> [The records]
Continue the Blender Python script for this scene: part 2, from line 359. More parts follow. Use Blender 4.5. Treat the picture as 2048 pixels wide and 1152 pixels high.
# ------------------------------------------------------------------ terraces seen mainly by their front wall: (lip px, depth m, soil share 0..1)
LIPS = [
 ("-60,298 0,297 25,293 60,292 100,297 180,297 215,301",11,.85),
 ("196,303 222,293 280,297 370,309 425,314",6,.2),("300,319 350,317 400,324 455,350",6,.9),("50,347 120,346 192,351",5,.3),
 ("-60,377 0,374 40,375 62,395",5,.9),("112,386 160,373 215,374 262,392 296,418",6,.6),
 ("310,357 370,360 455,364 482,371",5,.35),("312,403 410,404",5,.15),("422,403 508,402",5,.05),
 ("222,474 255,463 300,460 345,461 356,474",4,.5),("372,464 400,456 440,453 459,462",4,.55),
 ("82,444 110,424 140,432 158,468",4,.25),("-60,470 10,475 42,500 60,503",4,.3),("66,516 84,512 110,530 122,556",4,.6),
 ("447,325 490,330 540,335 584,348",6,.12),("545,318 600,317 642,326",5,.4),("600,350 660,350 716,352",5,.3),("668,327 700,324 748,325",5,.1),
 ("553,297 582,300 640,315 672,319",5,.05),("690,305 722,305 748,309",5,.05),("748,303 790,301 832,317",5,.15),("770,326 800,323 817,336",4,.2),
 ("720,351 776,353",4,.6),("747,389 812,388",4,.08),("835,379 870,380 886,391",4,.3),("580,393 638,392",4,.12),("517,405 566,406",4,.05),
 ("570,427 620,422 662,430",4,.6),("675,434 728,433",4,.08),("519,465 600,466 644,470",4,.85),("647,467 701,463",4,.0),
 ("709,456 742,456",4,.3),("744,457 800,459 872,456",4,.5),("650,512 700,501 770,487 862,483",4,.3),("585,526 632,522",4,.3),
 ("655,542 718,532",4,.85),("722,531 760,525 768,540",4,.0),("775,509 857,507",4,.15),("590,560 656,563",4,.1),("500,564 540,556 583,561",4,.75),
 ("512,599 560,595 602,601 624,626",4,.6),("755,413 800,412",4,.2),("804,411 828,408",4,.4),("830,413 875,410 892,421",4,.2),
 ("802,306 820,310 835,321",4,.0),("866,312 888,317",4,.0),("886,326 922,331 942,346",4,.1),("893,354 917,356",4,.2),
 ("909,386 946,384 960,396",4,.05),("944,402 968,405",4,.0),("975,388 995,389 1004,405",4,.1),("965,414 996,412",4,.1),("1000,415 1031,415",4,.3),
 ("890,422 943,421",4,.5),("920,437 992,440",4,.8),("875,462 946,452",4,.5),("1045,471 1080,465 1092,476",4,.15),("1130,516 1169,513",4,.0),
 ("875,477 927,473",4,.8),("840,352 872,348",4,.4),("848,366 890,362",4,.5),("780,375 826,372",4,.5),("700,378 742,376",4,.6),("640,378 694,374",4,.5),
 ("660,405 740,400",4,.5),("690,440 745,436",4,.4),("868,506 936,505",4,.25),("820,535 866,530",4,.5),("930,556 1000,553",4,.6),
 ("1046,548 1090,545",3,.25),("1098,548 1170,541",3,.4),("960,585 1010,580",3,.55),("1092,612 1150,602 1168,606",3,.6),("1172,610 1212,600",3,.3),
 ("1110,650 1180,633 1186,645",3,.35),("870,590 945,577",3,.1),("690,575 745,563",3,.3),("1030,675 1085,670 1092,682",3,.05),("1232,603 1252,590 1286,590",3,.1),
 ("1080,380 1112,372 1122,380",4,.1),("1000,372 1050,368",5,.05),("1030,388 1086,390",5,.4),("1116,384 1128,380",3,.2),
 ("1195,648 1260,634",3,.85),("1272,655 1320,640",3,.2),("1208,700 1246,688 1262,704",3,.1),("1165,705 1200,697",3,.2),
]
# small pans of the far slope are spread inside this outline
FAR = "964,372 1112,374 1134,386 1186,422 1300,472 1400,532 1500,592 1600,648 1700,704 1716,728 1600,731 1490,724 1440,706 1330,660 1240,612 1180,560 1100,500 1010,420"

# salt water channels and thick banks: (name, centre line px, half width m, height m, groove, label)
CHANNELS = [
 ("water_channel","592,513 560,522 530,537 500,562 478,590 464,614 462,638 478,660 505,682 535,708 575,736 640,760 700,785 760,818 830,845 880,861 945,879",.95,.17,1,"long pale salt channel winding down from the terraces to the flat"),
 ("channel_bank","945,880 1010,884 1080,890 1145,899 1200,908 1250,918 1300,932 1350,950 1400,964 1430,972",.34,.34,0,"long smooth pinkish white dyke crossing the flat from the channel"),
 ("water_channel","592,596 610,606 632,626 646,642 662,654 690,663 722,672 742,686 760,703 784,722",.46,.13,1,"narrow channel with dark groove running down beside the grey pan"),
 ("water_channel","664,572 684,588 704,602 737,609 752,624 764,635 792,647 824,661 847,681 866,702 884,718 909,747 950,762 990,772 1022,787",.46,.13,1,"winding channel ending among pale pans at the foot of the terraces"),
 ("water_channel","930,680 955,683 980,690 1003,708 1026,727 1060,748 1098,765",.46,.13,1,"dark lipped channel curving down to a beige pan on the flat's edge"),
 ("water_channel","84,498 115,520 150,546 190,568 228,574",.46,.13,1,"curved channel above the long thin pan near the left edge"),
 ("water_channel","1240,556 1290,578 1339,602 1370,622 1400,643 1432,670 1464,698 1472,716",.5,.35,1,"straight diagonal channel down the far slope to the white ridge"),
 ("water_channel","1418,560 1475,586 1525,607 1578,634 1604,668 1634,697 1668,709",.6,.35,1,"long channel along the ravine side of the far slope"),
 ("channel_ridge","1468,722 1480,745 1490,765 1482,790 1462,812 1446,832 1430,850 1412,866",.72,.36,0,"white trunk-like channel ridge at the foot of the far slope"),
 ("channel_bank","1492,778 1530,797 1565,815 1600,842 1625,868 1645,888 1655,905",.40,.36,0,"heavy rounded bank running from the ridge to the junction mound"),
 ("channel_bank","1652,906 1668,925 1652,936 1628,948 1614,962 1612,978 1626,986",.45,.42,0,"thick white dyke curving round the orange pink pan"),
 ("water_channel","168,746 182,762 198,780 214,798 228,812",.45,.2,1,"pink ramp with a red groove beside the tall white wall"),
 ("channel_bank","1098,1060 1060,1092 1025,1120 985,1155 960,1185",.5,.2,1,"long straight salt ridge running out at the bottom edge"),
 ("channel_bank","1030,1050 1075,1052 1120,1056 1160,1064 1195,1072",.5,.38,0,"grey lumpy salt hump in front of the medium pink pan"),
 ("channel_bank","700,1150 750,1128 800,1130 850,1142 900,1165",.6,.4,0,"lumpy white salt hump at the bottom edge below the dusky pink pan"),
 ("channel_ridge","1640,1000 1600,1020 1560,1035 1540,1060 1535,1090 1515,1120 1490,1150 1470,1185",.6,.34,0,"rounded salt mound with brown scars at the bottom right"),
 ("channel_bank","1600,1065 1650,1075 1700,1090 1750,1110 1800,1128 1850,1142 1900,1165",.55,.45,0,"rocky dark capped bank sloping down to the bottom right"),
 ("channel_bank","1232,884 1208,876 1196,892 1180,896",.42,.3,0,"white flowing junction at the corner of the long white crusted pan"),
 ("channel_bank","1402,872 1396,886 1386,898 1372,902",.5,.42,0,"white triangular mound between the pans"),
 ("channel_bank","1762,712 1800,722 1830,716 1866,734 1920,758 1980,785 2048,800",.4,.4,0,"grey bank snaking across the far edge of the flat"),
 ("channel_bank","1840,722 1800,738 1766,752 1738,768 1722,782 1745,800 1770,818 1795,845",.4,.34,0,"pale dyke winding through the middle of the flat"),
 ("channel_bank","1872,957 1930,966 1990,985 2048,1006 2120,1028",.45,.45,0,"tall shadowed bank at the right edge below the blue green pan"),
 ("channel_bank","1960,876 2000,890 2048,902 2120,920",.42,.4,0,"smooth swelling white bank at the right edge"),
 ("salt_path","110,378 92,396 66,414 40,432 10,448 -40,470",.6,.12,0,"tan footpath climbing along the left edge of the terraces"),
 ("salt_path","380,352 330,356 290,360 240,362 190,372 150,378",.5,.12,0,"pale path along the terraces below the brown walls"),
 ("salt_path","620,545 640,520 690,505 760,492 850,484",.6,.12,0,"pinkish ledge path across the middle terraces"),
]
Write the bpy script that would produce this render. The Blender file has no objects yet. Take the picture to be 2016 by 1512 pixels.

> [What this task involves] Lines that include the word "Blender" are to be extracted from the data above.

> [Final answer]
Continue the Blender Python script for this scene: part 2, from line 359. More parts follow. Use Blender 4.5. Treat the picture as 2048 pixels wide and 1152 pixels high.
Write the bpy script that would produce this render. The Blender file has no objects yet. Take the picture to be 2016 by 1512 pixels.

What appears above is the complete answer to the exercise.